There is a historical parallel worth noting. Thirty-year mortgages were once considered exotic; they became standard because they made homeownership accessible to a broader population. But homes generally appreciate over time, which offsets the cost of a longer term. Cars do the opposite. A vehicle that loses 20% of its value in the first year and roughly 60% over five years is a fundamentally different asset to finance over seven years than a house is to finance over thirty.
For the broader economy, a large population of borrowers locked into long, high-payment auto loans has less room to absorb shocks. A recession, a spike in insurance costs, or an unexpected repair bill can tip a stretched household from current to delinquent quickly. Lenders and regulators have reason to watch the seven-year share closely, not because a crisis is inevitable but because the margin for error is thinner than it used to be.
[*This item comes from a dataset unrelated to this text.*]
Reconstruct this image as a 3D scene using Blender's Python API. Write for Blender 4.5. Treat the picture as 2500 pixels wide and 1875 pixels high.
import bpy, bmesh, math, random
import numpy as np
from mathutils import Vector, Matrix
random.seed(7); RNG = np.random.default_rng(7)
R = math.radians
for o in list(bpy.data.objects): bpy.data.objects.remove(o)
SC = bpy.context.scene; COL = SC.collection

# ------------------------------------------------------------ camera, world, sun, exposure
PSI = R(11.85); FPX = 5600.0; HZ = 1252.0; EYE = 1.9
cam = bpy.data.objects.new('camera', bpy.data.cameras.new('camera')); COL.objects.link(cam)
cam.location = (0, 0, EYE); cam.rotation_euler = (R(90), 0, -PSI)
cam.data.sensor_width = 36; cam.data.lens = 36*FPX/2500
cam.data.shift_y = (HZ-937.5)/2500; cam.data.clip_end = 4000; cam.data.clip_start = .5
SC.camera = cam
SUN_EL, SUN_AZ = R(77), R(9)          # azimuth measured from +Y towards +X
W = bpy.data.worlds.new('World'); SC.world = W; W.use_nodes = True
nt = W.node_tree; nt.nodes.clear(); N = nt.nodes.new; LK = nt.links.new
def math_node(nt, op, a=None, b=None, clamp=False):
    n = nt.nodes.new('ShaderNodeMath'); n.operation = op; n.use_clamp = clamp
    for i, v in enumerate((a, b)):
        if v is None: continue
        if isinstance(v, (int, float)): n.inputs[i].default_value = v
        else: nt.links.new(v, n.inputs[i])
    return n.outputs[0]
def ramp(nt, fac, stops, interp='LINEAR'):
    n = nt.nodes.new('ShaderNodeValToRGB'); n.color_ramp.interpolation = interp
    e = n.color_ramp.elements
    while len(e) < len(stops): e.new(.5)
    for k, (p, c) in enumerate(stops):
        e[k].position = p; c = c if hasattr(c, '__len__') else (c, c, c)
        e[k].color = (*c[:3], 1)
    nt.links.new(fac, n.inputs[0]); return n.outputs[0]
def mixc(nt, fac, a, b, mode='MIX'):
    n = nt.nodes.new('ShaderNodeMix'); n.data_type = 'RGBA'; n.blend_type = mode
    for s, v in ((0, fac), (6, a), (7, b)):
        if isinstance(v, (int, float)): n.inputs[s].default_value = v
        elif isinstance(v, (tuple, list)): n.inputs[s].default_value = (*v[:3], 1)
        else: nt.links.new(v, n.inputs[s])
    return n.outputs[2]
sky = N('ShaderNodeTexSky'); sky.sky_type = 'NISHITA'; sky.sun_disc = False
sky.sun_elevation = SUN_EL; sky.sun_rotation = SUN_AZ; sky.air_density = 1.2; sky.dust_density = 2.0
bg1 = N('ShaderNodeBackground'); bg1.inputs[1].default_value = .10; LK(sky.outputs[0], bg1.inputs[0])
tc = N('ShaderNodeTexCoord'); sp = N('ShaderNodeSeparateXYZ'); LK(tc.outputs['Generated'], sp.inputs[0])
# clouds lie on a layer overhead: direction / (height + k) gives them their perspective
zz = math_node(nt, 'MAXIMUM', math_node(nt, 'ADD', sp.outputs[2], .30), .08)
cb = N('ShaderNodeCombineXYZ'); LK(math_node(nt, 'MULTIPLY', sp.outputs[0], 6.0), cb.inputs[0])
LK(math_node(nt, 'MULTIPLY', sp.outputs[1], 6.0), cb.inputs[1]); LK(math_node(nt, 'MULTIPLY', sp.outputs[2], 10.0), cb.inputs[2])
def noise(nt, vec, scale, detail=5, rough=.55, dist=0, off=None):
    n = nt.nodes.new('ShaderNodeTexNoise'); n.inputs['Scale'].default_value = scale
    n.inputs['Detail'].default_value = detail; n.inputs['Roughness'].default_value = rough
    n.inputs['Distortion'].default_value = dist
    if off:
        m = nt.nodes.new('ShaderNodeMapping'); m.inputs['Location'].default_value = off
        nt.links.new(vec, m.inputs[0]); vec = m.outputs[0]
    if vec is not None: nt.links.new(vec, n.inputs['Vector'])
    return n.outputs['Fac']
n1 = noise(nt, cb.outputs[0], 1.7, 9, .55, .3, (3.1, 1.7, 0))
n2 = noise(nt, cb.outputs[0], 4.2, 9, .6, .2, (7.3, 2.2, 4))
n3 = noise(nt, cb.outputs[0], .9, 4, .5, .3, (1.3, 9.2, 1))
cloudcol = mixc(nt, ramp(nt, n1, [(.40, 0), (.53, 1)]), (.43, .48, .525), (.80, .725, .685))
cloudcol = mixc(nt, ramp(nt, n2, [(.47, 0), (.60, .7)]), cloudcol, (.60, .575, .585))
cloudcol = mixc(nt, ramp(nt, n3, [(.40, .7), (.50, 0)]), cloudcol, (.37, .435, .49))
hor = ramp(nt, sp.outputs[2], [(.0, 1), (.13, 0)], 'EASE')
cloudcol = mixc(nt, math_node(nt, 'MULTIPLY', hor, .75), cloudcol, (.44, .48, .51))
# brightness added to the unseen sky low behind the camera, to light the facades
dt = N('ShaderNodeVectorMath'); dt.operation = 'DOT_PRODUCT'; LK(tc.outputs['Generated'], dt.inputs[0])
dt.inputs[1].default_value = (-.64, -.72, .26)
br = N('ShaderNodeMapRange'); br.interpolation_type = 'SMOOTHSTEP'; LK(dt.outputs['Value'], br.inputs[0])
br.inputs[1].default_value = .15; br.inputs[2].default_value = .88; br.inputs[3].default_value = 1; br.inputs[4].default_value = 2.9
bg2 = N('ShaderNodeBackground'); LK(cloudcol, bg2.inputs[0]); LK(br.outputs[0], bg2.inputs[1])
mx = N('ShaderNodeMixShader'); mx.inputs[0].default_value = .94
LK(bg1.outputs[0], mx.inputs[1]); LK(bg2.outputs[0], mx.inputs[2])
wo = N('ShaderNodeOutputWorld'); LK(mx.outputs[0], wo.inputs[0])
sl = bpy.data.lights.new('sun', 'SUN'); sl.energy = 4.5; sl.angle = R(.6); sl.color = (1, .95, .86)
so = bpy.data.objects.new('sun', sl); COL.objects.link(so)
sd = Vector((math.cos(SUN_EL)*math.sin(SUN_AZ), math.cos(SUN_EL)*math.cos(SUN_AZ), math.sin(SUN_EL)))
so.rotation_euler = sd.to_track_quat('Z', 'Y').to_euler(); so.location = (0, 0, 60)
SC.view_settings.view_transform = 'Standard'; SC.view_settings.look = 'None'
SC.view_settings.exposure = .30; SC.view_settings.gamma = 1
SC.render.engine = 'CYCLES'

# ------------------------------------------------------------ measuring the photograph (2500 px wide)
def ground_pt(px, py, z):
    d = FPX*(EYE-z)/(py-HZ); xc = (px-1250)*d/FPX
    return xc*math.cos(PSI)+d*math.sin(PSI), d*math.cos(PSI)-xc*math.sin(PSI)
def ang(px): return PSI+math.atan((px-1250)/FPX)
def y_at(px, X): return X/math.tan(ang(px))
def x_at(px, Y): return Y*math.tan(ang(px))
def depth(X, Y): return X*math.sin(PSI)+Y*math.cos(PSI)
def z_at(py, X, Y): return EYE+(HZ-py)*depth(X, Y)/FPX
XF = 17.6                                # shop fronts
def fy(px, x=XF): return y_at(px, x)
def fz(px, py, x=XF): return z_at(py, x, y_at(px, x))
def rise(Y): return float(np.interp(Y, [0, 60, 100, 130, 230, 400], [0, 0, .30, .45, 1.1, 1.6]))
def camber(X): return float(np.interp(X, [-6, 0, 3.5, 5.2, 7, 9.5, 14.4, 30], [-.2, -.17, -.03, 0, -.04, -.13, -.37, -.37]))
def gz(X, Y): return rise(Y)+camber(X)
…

How to protect yourself before signing
A seven-year loan is not automatically a bad decision, but the total cost deserves at least as much scrutiny as the monthly payment. Before signing, buyers should request a full amortization schedule and compare the total interest paid across different term lengths. It is also worth confirming whether the loan includes prepayment penalties that would discourage paying it off ahead of schedule.
Putting more money down, choosing a less expensive trim level, or buying a certified pre-owned vehicle can all shorten the required term without blowing up the monthly budget. For anyone rolling negative equity into a new loan, the single most useful question to ask is: how long will I owe more than this vehicle is worth? If the answer is four or five years into a seven-year loan, the real cost of that deal extends well beyond what the window sticker says.